(Lines of data)
------------------------------------------------------------

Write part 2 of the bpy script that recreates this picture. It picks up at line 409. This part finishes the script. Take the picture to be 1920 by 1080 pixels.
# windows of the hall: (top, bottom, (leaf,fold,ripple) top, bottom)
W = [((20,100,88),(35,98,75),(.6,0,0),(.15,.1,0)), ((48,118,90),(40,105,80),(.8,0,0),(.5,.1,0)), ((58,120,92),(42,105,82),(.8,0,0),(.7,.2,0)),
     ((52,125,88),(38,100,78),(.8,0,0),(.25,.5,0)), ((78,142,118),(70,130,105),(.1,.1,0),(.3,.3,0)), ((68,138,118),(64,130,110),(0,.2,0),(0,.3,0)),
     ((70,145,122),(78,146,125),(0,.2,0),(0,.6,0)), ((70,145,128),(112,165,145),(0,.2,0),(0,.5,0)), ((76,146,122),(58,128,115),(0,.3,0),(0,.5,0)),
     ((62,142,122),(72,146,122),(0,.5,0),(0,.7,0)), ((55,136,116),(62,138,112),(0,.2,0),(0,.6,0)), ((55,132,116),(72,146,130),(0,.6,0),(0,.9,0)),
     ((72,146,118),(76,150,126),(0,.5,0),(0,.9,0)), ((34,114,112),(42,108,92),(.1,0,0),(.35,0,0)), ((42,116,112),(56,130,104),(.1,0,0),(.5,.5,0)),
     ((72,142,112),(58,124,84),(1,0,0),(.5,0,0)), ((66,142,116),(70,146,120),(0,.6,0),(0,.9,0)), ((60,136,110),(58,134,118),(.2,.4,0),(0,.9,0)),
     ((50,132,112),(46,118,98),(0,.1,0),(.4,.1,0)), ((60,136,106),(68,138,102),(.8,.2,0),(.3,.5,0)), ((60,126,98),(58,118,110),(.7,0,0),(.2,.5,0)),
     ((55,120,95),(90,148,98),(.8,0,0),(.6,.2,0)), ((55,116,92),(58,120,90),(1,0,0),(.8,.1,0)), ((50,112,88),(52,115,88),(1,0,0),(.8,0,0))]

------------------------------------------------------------

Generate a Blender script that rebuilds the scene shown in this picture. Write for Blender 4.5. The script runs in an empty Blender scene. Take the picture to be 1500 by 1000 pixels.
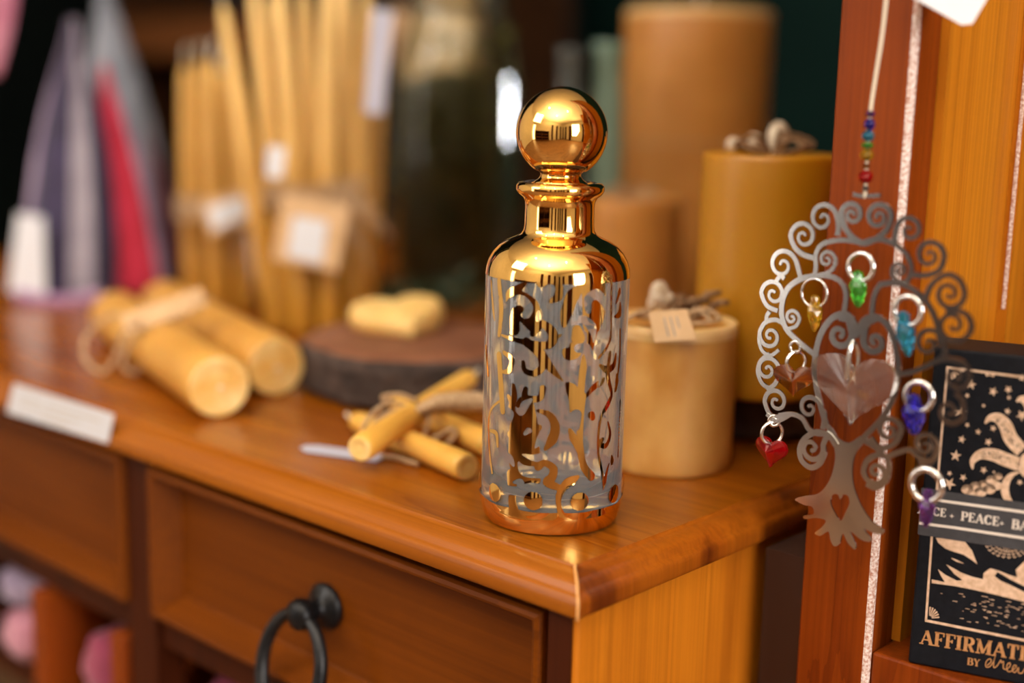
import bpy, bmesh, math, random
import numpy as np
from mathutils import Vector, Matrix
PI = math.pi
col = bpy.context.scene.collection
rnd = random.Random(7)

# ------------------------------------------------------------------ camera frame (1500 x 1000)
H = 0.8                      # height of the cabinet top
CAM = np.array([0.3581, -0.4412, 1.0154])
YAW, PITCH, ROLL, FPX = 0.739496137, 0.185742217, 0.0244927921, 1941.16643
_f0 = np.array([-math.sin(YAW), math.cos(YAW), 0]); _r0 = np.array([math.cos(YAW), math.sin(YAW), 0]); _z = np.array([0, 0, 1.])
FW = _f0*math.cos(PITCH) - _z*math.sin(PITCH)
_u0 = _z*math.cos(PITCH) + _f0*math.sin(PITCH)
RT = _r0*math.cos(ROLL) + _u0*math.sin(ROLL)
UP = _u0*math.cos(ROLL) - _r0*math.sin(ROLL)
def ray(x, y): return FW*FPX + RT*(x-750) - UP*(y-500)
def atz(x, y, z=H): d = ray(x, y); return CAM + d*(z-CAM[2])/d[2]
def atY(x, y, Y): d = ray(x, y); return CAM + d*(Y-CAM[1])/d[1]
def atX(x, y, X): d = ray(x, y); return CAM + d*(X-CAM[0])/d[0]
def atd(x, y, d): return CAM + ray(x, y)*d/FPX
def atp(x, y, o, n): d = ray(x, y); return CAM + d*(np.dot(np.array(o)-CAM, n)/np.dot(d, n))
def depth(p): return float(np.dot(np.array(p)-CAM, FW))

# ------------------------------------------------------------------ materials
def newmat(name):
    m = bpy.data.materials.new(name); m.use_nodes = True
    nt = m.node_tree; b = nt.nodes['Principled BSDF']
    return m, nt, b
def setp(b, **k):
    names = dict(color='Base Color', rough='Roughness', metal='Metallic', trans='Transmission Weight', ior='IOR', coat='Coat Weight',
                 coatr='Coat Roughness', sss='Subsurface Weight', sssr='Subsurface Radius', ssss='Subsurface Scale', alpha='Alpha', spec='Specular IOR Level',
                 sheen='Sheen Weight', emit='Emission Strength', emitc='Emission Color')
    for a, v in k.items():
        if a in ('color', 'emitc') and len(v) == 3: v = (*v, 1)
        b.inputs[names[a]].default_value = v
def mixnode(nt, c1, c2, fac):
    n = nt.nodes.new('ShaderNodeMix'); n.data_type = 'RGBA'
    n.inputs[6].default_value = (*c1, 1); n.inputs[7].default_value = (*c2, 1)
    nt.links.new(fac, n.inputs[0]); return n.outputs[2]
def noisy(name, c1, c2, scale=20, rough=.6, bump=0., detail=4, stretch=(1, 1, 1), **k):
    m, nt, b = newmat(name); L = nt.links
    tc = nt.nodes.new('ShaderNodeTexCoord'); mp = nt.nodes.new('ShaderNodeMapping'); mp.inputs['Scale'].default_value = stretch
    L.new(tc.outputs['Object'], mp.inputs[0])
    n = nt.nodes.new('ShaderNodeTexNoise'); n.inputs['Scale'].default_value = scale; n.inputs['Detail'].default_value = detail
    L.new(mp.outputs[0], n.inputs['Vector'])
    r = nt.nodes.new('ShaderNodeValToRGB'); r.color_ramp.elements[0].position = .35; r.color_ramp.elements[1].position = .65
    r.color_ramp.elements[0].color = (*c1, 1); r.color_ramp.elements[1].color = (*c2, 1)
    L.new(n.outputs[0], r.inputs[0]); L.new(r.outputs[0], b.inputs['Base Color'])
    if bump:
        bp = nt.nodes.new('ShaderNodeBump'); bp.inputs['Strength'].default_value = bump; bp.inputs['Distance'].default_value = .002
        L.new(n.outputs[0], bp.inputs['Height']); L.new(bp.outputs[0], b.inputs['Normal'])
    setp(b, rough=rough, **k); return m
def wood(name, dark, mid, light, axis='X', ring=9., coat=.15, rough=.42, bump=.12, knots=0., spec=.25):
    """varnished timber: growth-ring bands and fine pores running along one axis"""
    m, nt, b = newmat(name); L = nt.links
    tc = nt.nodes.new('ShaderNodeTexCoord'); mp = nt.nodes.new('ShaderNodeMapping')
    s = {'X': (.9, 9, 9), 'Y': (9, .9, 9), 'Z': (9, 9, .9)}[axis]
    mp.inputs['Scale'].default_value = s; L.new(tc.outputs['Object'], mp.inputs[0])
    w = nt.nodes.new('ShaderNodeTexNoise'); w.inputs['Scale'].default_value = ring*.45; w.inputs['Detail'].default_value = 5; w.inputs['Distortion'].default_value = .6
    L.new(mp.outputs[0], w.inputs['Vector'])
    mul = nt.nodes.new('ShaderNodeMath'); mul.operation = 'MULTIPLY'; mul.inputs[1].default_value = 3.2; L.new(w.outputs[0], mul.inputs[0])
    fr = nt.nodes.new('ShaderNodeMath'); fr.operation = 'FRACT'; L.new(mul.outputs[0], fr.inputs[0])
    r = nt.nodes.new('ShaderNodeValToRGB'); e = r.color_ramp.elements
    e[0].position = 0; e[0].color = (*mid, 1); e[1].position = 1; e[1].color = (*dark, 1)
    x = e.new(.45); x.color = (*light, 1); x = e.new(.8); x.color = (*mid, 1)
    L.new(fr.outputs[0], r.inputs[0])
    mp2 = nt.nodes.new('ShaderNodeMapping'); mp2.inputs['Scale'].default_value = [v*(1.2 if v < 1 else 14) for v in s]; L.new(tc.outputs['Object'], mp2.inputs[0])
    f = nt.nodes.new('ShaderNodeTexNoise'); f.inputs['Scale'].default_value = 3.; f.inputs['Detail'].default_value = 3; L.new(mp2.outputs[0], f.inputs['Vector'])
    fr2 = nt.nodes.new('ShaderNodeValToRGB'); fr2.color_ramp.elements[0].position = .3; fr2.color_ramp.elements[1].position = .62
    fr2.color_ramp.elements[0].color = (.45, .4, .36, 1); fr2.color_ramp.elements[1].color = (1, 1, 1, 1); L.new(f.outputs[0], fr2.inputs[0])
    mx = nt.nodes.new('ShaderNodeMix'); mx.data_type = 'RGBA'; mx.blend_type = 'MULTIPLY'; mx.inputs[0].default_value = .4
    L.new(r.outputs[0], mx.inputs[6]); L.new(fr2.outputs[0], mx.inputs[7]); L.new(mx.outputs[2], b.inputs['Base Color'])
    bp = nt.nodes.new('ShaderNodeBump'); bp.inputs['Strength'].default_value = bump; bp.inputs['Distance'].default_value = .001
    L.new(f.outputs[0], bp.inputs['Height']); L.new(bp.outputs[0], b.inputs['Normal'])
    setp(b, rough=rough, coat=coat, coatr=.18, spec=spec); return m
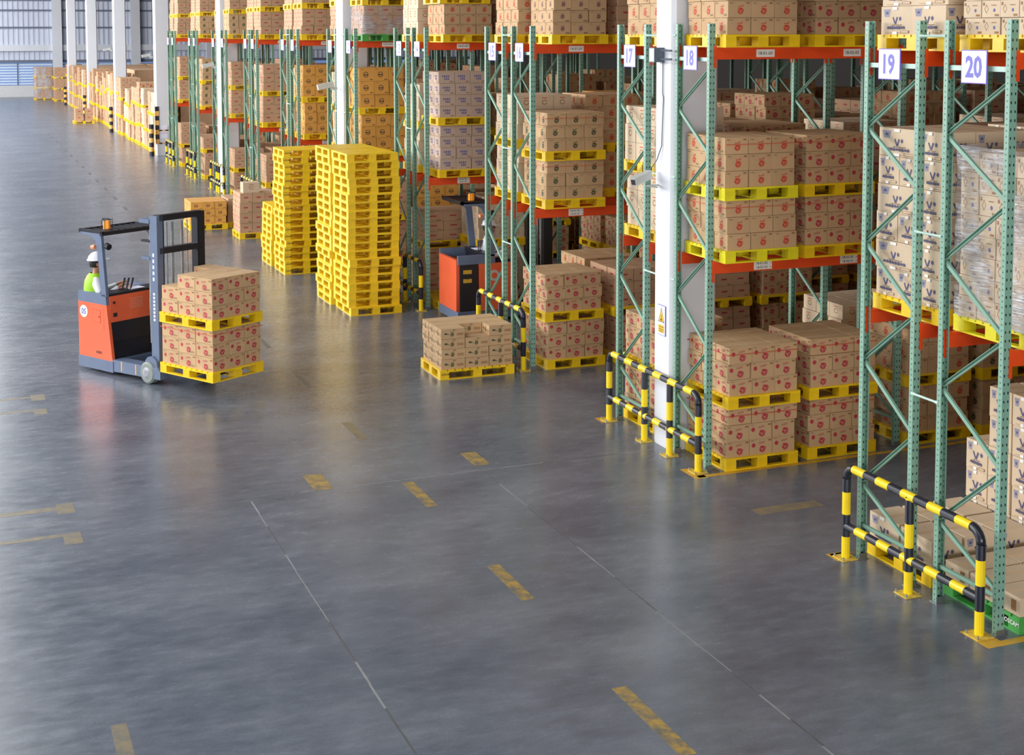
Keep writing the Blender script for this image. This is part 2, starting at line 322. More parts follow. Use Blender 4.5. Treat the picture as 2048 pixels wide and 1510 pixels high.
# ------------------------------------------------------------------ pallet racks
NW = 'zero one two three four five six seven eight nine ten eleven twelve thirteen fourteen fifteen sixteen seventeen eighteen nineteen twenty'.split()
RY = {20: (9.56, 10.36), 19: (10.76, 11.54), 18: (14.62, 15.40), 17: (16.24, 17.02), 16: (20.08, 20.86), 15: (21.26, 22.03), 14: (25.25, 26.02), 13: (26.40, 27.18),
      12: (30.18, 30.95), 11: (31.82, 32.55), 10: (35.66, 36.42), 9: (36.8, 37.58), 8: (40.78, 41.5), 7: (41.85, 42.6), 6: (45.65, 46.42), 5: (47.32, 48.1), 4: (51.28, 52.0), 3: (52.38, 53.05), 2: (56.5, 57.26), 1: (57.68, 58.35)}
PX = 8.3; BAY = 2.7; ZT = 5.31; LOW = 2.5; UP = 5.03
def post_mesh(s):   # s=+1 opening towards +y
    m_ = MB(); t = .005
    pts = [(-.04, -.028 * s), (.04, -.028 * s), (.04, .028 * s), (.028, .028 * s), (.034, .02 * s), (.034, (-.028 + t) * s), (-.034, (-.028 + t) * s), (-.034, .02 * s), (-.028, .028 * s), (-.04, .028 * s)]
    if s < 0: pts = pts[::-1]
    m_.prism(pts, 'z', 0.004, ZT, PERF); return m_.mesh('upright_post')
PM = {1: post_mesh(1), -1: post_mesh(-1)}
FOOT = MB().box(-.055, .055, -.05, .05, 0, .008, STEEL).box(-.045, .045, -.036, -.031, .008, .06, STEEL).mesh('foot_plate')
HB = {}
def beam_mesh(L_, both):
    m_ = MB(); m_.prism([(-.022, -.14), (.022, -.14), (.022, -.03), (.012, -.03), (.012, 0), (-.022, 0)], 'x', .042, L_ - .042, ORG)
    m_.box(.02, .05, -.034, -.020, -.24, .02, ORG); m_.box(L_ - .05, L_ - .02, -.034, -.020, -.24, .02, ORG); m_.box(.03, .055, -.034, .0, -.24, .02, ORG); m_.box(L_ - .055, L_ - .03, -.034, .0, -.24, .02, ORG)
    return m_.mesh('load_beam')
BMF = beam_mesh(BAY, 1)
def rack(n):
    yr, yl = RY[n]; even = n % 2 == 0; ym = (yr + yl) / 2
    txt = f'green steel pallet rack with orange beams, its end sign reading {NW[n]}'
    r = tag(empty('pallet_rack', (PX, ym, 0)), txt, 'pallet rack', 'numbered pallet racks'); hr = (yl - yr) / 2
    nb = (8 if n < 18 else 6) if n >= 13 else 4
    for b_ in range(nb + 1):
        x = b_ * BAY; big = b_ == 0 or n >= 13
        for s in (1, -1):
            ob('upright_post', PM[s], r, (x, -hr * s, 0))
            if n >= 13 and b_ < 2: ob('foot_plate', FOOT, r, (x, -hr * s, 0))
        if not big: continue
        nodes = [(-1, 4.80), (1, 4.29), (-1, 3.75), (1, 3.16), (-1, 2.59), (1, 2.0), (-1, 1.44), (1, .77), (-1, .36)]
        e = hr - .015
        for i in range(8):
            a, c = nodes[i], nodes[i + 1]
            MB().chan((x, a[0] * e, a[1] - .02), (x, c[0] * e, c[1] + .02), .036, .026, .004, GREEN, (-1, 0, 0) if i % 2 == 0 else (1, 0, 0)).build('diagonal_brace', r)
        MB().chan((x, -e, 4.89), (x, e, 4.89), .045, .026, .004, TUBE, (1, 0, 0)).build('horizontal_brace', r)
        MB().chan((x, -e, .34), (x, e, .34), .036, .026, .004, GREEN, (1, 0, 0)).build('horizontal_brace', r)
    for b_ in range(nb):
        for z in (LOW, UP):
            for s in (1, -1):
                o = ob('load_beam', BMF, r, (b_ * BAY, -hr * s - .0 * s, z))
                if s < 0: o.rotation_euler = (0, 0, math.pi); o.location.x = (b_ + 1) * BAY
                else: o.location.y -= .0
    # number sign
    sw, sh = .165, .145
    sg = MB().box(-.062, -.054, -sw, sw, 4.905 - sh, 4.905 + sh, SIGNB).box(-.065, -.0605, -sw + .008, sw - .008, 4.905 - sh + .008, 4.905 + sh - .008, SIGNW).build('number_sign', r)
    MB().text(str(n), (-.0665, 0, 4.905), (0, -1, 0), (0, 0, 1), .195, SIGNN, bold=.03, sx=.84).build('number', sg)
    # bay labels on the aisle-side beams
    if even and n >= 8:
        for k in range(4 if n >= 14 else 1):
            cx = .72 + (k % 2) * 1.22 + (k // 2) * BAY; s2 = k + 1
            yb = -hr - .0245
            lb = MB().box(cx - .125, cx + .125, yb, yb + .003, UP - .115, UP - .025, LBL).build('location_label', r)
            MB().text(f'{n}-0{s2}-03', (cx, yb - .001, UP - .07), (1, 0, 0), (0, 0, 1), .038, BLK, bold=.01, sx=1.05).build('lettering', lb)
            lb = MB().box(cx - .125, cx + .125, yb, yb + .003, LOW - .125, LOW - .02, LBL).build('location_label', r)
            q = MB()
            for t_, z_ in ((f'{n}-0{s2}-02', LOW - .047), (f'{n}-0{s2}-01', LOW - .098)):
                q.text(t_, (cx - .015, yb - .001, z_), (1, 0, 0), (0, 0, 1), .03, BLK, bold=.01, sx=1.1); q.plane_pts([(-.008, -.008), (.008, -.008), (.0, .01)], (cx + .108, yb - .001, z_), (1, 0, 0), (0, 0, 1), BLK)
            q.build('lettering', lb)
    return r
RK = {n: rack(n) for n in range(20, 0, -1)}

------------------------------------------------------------

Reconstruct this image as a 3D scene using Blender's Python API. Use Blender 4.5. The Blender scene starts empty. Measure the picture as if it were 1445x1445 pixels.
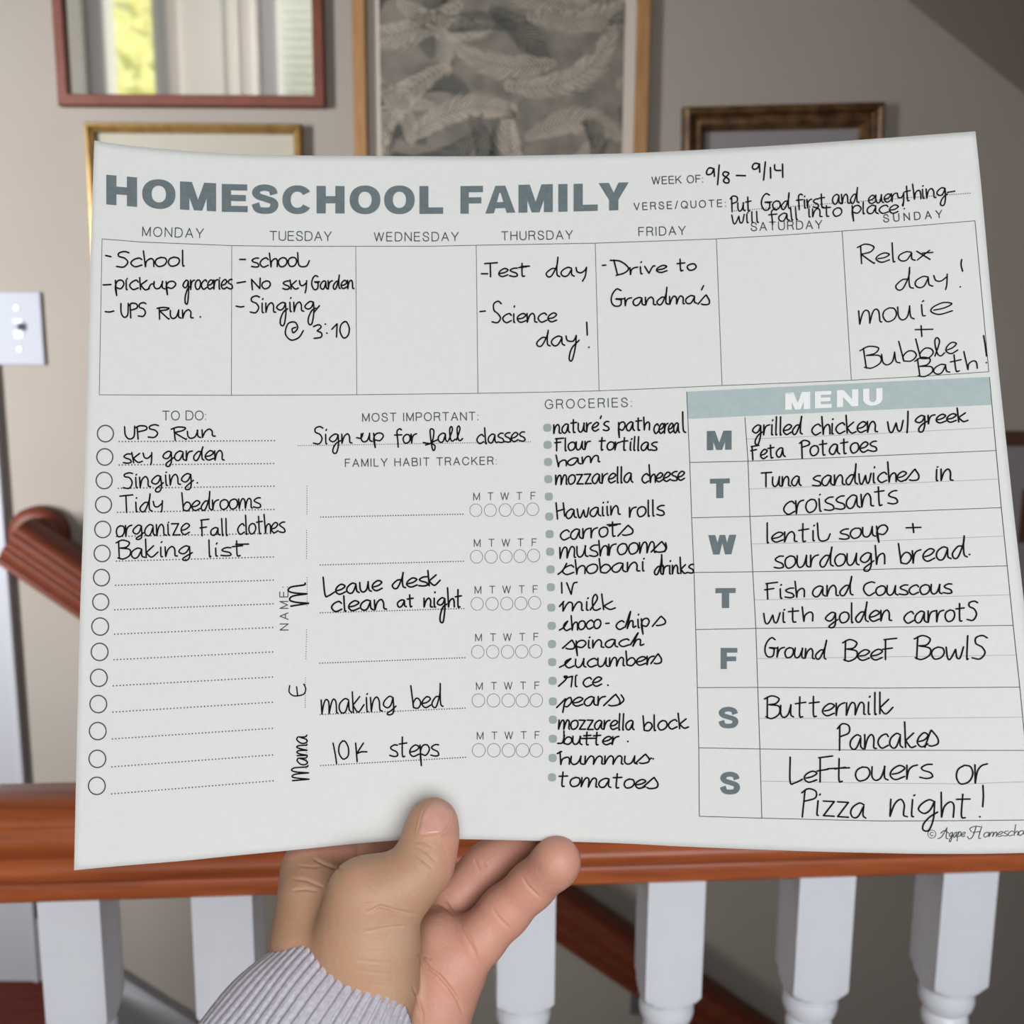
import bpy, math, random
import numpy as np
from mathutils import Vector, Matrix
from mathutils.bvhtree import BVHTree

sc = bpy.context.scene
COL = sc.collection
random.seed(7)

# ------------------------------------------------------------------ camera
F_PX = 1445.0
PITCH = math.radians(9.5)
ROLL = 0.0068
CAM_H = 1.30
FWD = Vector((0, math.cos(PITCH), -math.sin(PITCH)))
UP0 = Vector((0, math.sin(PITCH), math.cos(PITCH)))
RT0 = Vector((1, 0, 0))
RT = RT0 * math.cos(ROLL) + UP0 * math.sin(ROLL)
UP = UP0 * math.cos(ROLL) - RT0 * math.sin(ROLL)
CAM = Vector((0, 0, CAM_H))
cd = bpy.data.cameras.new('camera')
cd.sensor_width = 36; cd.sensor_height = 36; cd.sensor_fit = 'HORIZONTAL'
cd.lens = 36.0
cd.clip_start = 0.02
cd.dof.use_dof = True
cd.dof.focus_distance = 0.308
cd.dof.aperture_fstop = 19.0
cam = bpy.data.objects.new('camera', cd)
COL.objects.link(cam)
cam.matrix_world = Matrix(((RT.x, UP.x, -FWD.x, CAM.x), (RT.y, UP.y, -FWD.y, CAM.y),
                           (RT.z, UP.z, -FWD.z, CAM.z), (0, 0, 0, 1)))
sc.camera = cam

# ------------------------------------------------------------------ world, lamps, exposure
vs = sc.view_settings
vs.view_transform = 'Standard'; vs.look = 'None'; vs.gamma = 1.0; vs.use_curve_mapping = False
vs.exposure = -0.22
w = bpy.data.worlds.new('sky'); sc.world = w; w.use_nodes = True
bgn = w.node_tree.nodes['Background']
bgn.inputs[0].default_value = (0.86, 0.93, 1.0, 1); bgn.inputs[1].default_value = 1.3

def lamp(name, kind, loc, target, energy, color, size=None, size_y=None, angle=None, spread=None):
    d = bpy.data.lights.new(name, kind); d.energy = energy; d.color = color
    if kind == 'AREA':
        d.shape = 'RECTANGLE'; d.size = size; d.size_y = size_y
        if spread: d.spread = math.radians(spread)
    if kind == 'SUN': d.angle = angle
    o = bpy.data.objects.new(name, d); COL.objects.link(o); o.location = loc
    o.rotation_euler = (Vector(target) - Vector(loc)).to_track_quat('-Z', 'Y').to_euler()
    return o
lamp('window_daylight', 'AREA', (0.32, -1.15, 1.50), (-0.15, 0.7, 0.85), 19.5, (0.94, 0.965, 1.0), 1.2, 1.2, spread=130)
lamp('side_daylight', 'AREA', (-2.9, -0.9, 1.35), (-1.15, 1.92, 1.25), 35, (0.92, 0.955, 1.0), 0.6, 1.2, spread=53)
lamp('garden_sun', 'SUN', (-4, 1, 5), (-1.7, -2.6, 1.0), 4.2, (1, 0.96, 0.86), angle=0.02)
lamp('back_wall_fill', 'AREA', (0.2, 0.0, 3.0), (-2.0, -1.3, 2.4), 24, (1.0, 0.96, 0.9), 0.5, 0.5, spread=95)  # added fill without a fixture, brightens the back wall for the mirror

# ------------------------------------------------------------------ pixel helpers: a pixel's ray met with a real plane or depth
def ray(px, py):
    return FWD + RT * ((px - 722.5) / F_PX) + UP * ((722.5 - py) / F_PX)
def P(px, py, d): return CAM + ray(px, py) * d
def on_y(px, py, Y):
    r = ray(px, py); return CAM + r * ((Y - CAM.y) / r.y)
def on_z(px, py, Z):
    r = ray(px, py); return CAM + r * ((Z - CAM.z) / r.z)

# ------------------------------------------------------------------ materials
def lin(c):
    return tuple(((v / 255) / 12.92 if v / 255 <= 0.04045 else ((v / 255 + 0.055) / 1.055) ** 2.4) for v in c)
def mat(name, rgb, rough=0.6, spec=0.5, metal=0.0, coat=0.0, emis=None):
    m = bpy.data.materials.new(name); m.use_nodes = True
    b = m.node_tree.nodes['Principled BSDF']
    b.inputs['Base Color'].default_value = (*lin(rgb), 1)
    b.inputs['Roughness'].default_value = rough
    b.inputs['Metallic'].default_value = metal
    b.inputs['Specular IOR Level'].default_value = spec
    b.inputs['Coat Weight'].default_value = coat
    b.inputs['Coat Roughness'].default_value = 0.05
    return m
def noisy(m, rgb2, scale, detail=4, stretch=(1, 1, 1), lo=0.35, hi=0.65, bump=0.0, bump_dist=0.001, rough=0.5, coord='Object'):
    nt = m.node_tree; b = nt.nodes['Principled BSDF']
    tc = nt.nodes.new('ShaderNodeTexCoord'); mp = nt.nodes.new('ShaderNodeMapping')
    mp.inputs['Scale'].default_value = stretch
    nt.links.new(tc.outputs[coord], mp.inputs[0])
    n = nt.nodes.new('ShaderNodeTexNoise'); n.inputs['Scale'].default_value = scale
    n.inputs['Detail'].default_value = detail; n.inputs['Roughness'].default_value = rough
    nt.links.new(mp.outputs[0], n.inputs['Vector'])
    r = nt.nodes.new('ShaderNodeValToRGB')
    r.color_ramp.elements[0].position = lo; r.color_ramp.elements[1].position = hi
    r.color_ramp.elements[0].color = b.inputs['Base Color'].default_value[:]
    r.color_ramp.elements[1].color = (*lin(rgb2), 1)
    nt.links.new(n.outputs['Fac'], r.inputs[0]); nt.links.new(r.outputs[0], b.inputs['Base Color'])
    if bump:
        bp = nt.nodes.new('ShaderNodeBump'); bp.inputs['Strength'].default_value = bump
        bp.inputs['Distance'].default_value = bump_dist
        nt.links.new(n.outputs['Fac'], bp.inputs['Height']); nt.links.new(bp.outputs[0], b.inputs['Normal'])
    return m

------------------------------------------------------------

## Written problem:
Track down all lines above with the string "part" and copy them.

## Full solution:
Write part 2 of the bpy script that recreates this picture. It picks up at line 409. This part finishes the script. Take the picture to be 1920 by 1080 pixels.
Keep writing the Blender script for this image. This is part 2, starting at line 322. More parts follow. Use Blender 4.5. Treat the picture as 2048 pixels wide and 1510 pixels high.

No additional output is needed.